At the Inter Press Service, A.D. Mackenzie has a fascinating article describing the workings of Éditions Anacaona, a French publishing house specializing in the publication of Brazilian works of literature from the favelas.
Educated as a translator of technical texts, Paris-born [Paula] Anacaona, 37, became a literary translator and publisher by chance. On holiday in Rio de Janeiro in 2003, she happened to start chatting with a woman who revealed she was a writer and who promised to send her a book.
Back in Paris, Anacaona received the book two months later and “loved it”, as she told IPS in an interview. She translated the work, written by Heloneida Studart and later called Le Cantique de Meméia, and managed to get a Canadian company to publish it.
Studart, who died in 2007, was also an essayist, journalist and women’s rights activist, and the book caught the attention of French-speaking readers in several countries.

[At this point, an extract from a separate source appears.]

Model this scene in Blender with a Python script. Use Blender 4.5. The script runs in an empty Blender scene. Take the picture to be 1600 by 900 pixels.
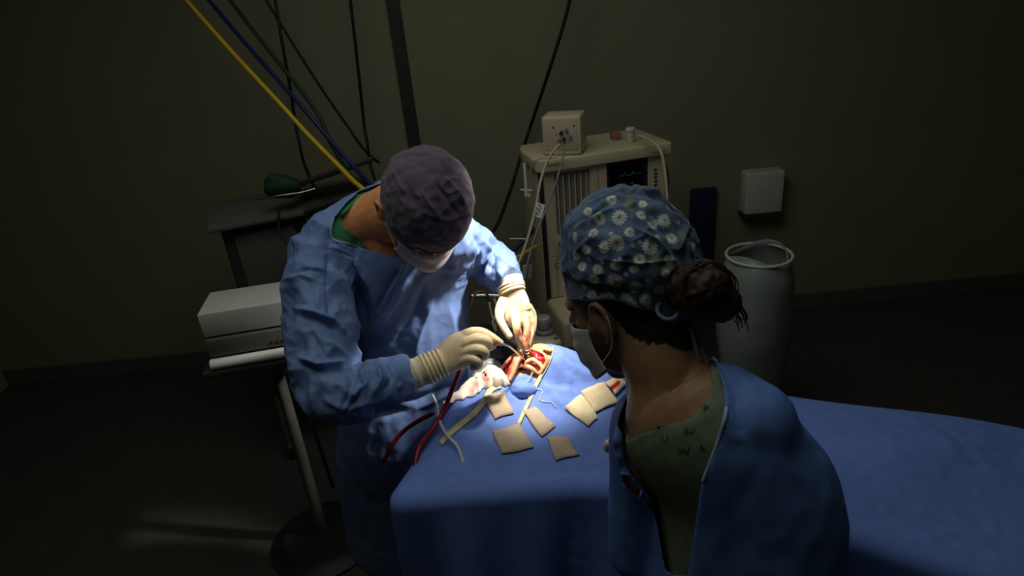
import bpy, bmesh, math, random
import numpy as np
from mathutils import Vector, Matrix, noise

random.seed(3); np.random.seed(3)
SC = bpy.context.scene
COL = SC.collection
rad = math.radians

# ------------------------------------------------------------------ camera
FPX = 1000.0                                   # focal length in pixels of a 1600 x 900 frame
TH, PH = rad(25.0), rad(5.5)                   # looking down, camera tilted sideways
CAM = np.array([0.0, 0.0, 1.85])
CW = np.array([0, math.cos(TH), -math.sin(TH)])
_u0 = np.array([0, math.sin(TH), math.cos(TH)]); _r0 = np.array([1.0, 0, 0])
CR = _r0 * math.cos(PH) - _u0 * math.sin(PH)
CU = _u0 * math.cos(PH) + _r0 * math.sin(PH)
cd = bpy.data.cameras.new('camera'); cam = bpy.data.objects.new('camera', cd); COL.objects.link(cam)
cd.sensor_width = 36.0; cd.lens = 36.0 * FPX / 1600.0; cd.clip_start = 0.02
M = Matrix.Identity(4)
for i in range(3):
    M[i][0], M[i][1], M[i][2], M[i][3] = CR[i], CU[i], -CW[i], CAM[i]
cam.matrix_world = M
SC.camera = cam

# ------------------------------------------------------------------ world, lights, exposure
wd = bpy.data.worlds.new('world'); SC.world = wd; wd.use_nodes = True
wd.node_tree.nodes['Background'].inputs[0].default_value = (0.35, 0.4, 0.42, 1)
wd.node_tree.nodes['Background'].inputs[1].default_value = 0.05
SC.view_settings.view_transform = 'Standard'
SC.view_settings.look = 'None'
SC.view_settings.gamma = 1.0
SC.view_settings.use_curve_mapping = False
SC.view_settings.exposure = 0.0

def aim(o, target):
    d = Vector(target) - o.location
    o.rotation_euler = d.to_track_quat('-Z', 'Y').to_euler()

def spot(name, loc, target, energy, angle, blend, size, color):
    l = bpy.data.lights.new(name, 'SPOT'); o = bpy.data.objects.new(name, l); COL.objects.link(o)
    l.energy = energy; l.spot_size = rad(angle); l.spot_blend = blend; l.shadow_soft_size = size; l.color = color
    o.location = loc; aim(o, target)

def area(name, loc, target, energy, sx, sy, color):
    l = bpy.data.lights.new(name, 'AREA'); o = bpy.data.objects.new(name, l); COL.objects.link(o)
    l.shape = 'RECTANGLE'; l.size = sx; l.size_y = sy; l.energy = energy; l.color = color
    o.location = loc; aim(o, target)

# two heads of the surgical lamp above the table, and the dim room light
spot('surgical_lamp', (0.16, 1.44, 2.50), (0.03, 1.41, 1.0), 290, 17, 1.0, 0.06, (1.0, 0.93, 0.80))
spot('surgical_lamp_second', (0.90, 1.44, 2.22), (-0.18, 1.51, 1.20), 330, 19, 1.0, 0.08, (1.0, 0.96, 0.92))
area('room_light', (-0.2, 1.3, 2.7), (0.0, 1.5, 0.0), 9.5, 1.6, 1.6, (0.95, 1.0, 0.92))

# ------------------------------------------------------------------ geometry helpers
def P(px, py, d):
    """point seen at this spot of the photograph at distance d along the view axis"""
    return CAM + d * CW + (px - 800) / FPX * d * CR + (450 - py) / FPX * d * CU

def proj(V):
    rel = V - CAM
    d = rel @ CW
    return np.stack([800 + FPX * (rel @ CR) / d, 450 - FPX * (rel @ CU) / d, d], -1)

def cv(x, y, z):
    return x * CR + y * CU + z * CW

def nrm(v):
    v = np.asarray(v, float); return v / (np.linalg.norm(v) + 1e-12)

def plane_hit(px, py, p0, n):
    r = P(px, py, 1.0) - CAM
    t = ((p0 - CAM) @ n) / (r @ n)
    return CAM + r * t

def catmull(pts, n):
    pts = np.asarray(pts, float)
    if len(pts) < 3 or n < 2:
        if n < 2: return pts
        t = np.linspace(0, 1, n + 1)[:, None]
        return pts[0] * (1 - t) + pts[-1] * t
    ext = np.vstack([2 * pts[0] - pts[1], pts, 2 * pts[-1] - pts[-2]])
    out = []
    for i in range(1, len(ext) - 2):
        p0, p1, p2, p3 = ext[i - 1], ext[i], ext[i + 1], ext[i + 2]
        for k in range(n):
            t = k / n
            out.append(0.5 * ((2 * p1) + (p2 - p0) * t + (2 * p0 - 5 * p1 + 4 * p2 - p3) * t * t + (3 * p1 - p0 - 3 * p2 + p3) * t ** 3))
    out.append(pts[-1])
    return np.array(out)

def loft(pts, rads, segs=16, side=None, sub=5, round_ends=(True, True)):
    """tube through pts; rads: numbers or (half width along side, half depth)"""
    pts = np.asarray(pts, float)
    rr = np.array([(r, r) if np.isscalar(r) else r for r in rads], float)
    if len(rr) == 1: rr = np.repeat(rr, len(pts), 0)
    C = catmull(pts, sub); A = np.maximum(catmull(rr, sub), 1e-4)
    T = np.gradient(C, axis=0); T /= np.linalg.norm(T, axis=1)[:, None] + 1e-12
    S = np.zeros_like(C)
    s = side if side is not None else (np.array([0, 0, 1.0]) if abs(T[0][2]) < 0.9 else np.array([1.0, 0, 0]))
    s = np.asarray(s, float)
    for i in range(len(C)):
        ref = s if side is not None or i == 0 else S[i - 1]
        q = ref - T[i] * (ref @ T[i])
        S[i] = nrm(q)
    rings = []
    def ring(c, s_, t_, a, b):
        n_ = np.cross(t_, s_)
        ang = np.linspace(0, 2 * math.pi, segs, endpoint=False)
        return c + np.cos(ang)[:, None] * s_ * a + np.sin(ang)[:, None] * n_ * b
    if round_ends[0]:
        h = A[0].mean()
        for k in (0.12, 0.5, 0.85):
            f = math.sqrt(max(0, 1 - (1 - k) ** 2)) ; rings.append(ring(C[0] - T[0] * h * (1 - k), S[0], T[0], A[0][0] * f, A[0][1] * f))
    for i in range(len(C)):
        rings.append(ring(C[i], S[i], T[i], A[i][0], A[i][1]))
    if round_ends[1]:
        h = A[-1].mean()
        for k in (0.85, 0.5, 0.12):
            f = math.sqrt(max(0, 1 - (1 - k) ** 2)); rings.append(ring(C[-1] + T[-1] * h * (1 - k), S[-1], T[-1], A[-1][0] * f, A[-1][1] * f))
    n = len(rings)
    V = np.vstack(rings)
    Fc = []
    for i in range(n - 1):
        for j in range(segs):
            k = (j + 1) % segs
            Fc.append((i * segs + j, i * segs + k, (i + 1) * segs + k, (i + 1) * segs + j))
    Fc.append(tuple(reversed(range(segs)))); Fc.append(tuple((n - 1) * segs + j for j in range(segs)))
    return V, Fc

def tube(pts, r, segs=8, sub=6):
    return loft(pts, [r], segs=segs, sub=sub)

def ellipsoid(c, ax, rads, nu=24, nv=16):
    c = np.asarray(c, float)
    V = []; Fc = []
    for i in range(nv + 1):
        t = math.pi * (i + 0.001) / (nv + 0.002)
        for j in range(nu):
            p = 2 * math.pi * j / nu
            V.append(c + ax[0] * rads[0] * math.sin(t) * math.cos(p) + ax[1] * rads[1] * math.sin(t) * math.sin(p) + ax[2] * rads[2] * math.cos(t))
    for i in range(nv):
        for j in range(nu):
            k = (j + 1) % nu
            Fc.append((i * nu + j, (i + 1) * nu + j, (i + 1) * nu + k, i * nu + k))
    Fc.append(tuple(range(nu))); Fc.append(tuple(reversed(range(nv * nu, (nv + 1) * nu))))
    return np.array(V), Fc

def join(parts):
    V = []; Fc = []; o = 0
    for v, f in parts:
        V.append(np.asarray(v)); Fc += [tuple(i + o for i in q) for q in f]; o += len(v)
    return np.vstack(V), Fc

def rbox(o, ax, lo, hi, bev=0.004, seg=2):
    """bevelled box; lo, hi in the frame (o, ax)"""
    bm = bmesh.new(); bmesh.ops.create_cube(bm, size=1)
    lo = np.asarray(lo, float); hi = np.asarray(hi, float)
    for v in bm.verts:
        p = (lo + hi) / 2 + np.array(v.co) * (hi - lo); v.co = Vector(p)
    if bev > 0:
        bmesh.ops.bevel(bm, geom=bm.edges[:], offset=min(bev, 0.45 * min(hi - lo)), segments=seg, profile=0.5, affect='EDGES')
    V = np.array([v.co[:] for v in bm.verts]); bm.verts.index_update()
    Fc = [tuple(v.index for v in f.verts) for f in bm.faces]; bm.free()
    ax = np.asarray(ax, float)
    return np.asarray(o) + V @ ax, Fc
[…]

Other writers got in touch, and Anacaona found herself becoming a literary translator. But by sending out the works to publishing companies, she was also taking on the role of agent, a time-consuming task.
“With all that was involved, I thought why not publish the books myself?” she recalls. She set up Éditions Anacaona in 2009 and decided to focus initially on literature from and about the ghetto or favela in Brazil, because “no one else was doing it.”